IN mystery novels, people who disappear are a trope: why they vanished, how they vanished, where did they vanish to. Not so for us. Abduction of citizens by security agencies is documented by the government’s Commission of Inquiry on Enforced Disappearances and by the Supreme Court in its judgements. The commission recommended filing criminal cases against 117 officials involved in enforced disappearances, yet there’s no known case of even a single prosecution.
Impunity refers to those in power not having to face the legal consequences of their actions. The powerful maintain political control by communicating they are beyond laws and that people are helpless. And no, impunity can’t be offset with football tournaments and Independence Day festivals. There’s an African proverb, the axe forgets, but the forest remembers.
The arguments about missing persons — whether or not the number is inflated, whether or not they’re anti-national by the establishment’s definition of national interest, whether or not they’re atheists — are smokescreens. They create a moral haze that filters citizens allowed the law’s protection from those morally excluded from it.
The arguments about missing persons are smokescreens.
Hence the exposure of brutality by state officials does not lead to support for victims. It took Dr Yousuf Murad Baloch over 12 years to go public with the torture he was subjected to when he went missing, chronicled by the Balochistan Times, but it did not create even a ripple. It’s not surprising then that most ‘re-appeared’ remain silent unless they are able to leave the country.
Forced disappearances were systemically introduced in the Musharraf years but impunity in Pakistan is still not institutionalised like in other countries through formal civil-military pacts, executive pardons, amnesties or laws. Baltasar Garzon, the jurist who issued an arrest warrant for Chile’s Gen Pinochet declared, “Impunity as absence of justice, is the second of two assaults on the law and the dignity of victims, second only to the original crime itself … far from being transient, it endures until subsequent governments or judges repeal it.”
Spain tried ignoring what happened under a military regime through a wilful amnesia it called the ‘Pact of Forgetting’. It ended up, 70 years after Gen Franco’s dictatorship was imposed and almost four decades after it was over, realising that strengthening its democracy was possible only if it recognised the persecution, violence and suffering inflicted, and passed the Historical Memory Law to rectify it.
Impunity casts a dark shadow over important positive steps that state security agencies have taken against terrorism in Pakistan, and emboldens some within to take actions that may not have institutional approval.
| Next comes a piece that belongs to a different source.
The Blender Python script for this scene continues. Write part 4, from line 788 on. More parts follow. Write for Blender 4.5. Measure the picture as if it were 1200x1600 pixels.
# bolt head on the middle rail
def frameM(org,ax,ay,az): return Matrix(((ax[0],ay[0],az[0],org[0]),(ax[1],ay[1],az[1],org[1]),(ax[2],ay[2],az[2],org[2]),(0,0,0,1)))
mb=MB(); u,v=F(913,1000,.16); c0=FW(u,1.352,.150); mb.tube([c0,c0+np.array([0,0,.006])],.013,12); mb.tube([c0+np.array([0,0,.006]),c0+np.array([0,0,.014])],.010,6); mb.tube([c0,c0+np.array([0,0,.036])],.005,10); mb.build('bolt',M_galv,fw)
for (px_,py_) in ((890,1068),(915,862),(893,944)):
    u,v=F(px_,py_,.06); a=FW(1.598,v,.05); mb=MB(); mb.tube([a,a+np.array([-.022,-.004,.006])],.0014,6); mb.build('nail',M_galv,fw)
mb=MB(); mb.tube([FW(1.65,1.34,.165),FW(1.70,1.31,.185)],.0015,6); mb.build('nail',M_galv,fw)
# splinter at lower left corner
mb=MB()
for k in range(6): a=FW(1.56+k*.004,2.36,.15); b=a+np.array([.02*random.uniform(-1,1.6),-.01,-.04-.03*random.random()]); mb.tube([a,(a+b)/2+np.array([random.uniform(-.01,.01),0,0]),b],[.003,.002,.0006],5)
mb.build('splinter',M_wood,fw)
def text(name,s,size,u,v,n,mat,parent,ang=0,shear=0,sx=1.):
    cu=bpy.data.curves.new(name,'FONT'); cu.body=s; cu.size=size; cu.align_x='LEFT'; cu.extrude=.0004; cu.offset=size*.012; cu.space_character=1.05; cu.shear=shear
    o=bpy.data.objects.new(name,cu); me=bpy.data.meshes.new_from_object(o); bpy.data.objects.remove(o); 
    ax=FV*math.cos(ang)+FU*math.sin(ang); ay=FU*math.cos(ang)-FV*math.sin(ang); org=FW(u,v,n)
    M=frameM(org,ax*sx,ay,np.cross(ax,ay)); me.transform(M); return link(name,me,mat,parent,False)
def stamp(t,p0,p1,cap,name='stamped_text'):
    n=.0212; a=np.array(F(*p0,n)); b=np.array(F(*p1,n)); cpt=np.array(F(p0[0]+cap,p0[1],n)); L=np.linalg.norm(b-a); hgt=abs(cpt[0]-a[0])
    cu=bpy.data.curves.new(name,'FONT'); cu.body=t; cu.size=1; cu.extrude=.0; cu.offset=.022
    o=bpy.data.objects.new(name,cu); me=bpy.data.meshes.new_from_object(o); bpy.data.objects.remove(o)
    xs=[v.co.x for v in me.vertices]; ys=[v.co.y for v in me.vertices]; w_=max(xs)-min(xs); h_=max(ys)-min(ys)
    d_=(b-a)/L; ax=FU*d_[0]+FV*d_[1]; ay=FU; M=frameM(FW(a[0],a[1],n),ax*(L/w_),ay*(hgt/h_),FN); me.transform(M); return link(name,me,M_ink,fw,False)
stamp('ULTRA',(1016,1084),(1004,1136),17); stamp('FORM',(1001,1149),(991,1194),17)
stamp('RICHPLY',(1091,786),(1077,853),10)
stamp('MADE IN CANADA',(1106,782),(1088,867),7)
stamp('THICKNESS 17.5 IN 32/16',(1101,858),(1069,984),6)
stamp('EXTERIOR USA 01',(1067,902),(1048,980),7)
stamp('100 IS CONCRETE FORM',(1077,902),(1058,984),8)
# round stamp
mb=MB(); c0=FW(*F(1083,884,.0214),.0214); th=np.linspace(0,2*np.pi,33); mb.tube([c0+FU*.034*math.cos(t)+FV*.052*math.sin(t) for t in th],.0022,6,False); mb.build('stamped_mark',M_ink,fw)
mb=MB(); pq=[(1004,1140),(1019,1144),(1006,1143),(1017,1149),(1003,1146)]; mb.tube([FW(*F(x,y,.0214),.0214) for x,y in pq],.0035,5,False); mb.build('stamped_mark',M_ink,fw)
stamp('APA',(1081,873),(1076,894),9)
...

Countries transitioning from authoritarian to democratic regimes have used a range of actions, from truth commissions and criminal prosecutions to creating memorials, reparations and reform of institutions.
Nawaz Sharif tried it, by attempting to put Gen Musharraf on trial for treason for subverting the Constitution. But going by the severe backlash and the army’s institutional recoil, the push was probably too soon, given that stakeholders were still strategically entrenched. The ruling party also could not push through anti-graft laws that covered the military and judiciary.
The PPP had a better idea of symbolically focusing on Gen Zia’s dictatorship through the retrial of Zulfikar Ali Bhutto, since there’s now general consensus that the regime was a disaster, and its main players are no longer around, lessening the degree of resistance. I’m tempted to write they lost the plot, but they didn’t have one to begin with. That it was just a populist bid and not seriously thought through was clear by their negligent, idiotic handling of the case, by their not planning to bring in testimonies of the MRD resistance, and squandering a historic opportunity by not legislating to declassify the sealed military archives of the Zia era.
If we aren’t yet ready to account for what happened in FC forts in the ‘war on terror’, we can start with what happened in Lahore Fort, Machh, Baldia camp and Kot Lakhpat during Zia’s regime. Ignoring these doesn’t make their history go away. Centuries back, the Roman Senate tried to expunge history through ‘damnatio memoriae’ — condemnation of memory — in which every statue, coin, plaque, document and reference to emperors was wiped out, to make it seem like the event or person never existed. That we know they tried this is proof it didn’t work.
For democracy, impunity must be dismantled and every politician with any understanding of politics knows this. The challenge is to do so without derailing democratic progress. It requires walking on a tightrope that’s a patchwork of jugulars. Every misstep will draw blood but there’s no choice. It will not dissipate on its own. An Arabic proverb this time: trust in God, but tie your camel.
The writer is a researcher and consultant in the social sector.